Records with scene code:
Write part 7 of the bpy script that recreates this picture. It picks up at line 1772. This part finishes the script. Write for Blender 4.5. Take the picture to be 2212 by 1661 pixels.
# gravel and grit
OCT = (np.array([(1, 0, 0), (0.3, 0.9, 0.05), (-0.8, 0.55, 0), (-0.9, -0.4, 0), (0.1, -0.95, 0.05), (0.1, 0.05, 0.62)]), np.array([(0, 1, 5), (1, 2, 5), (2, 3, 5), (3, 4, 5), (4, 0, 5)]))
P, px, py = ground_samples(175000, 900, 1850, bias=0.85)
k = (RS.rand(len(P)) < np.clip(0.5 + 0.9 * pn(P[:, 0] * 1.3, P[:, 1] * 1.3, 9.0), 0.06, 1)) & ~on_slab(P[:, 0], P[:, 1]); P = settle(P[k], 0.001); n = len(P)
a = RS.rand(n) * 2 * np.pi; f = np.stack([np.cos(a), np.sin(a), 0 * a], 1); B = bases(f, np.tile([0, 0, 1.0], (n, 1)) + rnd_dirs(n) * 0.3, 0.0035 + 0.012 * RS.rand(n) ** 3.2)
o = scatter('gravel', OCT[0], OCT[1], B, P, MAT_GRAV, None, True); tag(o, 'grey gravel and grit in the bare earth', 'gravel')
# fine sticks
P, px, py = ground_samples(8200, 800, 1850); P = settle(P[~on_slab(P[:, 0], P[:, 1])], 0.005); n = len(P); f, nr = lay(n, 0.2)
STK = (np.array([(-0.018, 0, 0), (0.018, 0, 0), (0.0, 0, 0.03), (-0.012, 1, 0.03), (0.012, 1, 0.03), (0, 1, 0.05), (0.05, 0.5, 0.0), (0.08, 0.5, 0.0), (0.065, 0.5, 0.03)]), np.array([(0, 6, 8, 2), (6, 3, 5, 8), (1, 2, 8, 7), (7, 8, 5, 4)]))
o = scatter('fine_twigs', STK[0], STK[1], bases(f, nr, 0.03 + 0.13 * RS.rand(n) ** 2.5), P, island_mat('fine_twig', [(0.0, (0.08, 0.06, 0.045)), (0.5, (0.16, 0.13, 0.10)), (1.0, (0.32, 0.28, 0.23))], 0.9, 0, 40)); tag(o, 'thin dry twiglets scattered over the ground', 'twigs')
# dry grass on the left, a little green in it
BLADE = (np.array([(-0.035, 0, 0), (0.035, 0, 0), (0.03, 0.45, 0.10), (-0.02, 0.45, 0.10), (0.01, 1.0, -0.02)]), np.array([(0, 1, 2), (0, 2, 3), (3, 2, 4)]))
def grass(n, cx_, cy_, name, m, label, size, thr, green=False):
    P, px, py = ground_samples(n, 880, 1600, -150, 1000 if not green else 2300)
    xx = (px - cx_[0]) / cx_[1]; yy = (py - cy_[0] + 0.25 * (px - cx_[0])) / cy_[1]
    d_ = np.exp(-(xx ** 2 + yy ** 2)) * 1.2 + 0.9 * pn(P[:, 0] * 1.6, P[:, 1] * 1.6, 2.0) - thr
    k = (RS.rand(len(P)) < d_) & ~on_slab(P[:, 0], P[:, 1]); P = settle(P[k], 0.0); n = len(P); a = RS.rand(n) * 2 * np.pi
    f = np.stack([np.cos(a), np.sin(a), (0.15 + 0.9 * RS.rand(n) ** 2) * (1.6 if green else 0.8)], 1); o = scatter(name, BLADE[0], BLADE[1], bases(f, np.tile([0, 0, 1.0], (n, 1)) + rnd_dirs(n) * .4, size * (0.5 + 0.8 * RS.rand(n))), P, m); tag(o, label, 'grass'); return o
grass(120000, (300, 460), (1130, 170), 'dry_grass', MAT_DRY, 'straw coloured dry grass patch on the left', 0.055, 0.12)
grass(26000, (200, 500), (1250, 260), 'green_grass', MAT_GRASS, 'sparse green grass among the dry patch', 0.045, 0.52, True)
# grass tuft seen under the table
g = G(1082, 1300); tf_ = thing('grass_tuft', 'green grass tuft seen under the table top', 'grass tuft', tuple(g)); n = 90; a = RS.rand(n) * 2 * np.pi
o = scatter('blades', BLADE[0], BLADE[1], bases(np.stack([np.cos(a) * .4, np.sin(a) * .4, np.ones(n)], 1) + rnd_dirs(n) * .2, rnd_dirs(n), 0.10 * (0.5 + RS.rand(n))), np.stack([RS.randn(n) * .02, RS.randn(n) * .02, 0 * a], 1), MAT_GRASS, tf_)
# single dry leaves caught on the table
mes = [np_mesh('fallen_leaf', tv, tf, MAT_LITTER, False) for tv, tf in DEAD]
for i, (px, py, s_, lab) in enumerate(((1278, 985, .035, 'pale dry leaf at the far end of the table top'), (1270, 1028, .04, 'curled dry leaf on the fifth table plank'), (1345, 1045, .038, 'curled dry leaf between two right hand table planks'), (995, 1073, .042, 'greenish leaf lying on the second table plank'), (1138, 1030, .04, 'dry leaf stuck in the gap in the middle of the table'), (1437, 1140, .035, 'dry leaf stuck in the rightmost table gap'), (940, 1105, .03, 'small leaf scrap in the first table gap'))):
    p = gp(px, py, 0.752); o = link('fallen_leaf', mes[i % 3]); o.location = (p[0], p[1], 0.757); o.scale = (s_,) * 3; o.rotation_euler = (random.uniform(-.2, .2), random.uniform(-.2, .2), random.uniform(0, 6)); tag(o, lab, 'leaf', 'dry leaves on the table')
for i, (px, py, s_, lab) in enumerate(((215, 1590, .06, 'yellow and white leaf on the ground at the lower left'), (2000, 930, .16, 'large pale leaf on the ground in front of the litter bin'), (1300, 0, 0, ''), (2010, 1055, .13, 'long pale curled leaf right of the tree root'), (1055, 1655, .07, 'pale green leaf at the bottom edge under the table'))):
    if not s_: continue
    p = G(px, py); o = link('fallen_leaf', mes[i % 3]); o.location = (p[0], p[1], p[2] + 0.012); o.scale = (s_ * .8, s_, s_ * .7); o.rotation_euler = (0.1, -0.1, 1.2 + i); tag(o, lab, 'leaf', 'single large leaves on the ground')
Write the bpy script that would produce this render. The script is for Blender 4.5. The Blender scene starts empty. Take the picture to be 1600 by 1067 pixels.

Task directions: Look through the entries above for the word "that". Copy every line where it shows up.

Answer for the task:
Write part 7 of the bpy script that recreates this picture. It picks up at line 1772. This part finishes the script. Write for Blender 4.5. Take the picture to be 2212 by 1661 pixels.
Write the bpy script that would produce this render. The script is for Blender 4.5. The Blender scene starts empty. Take the picture to be 1600 by 1067 pixels.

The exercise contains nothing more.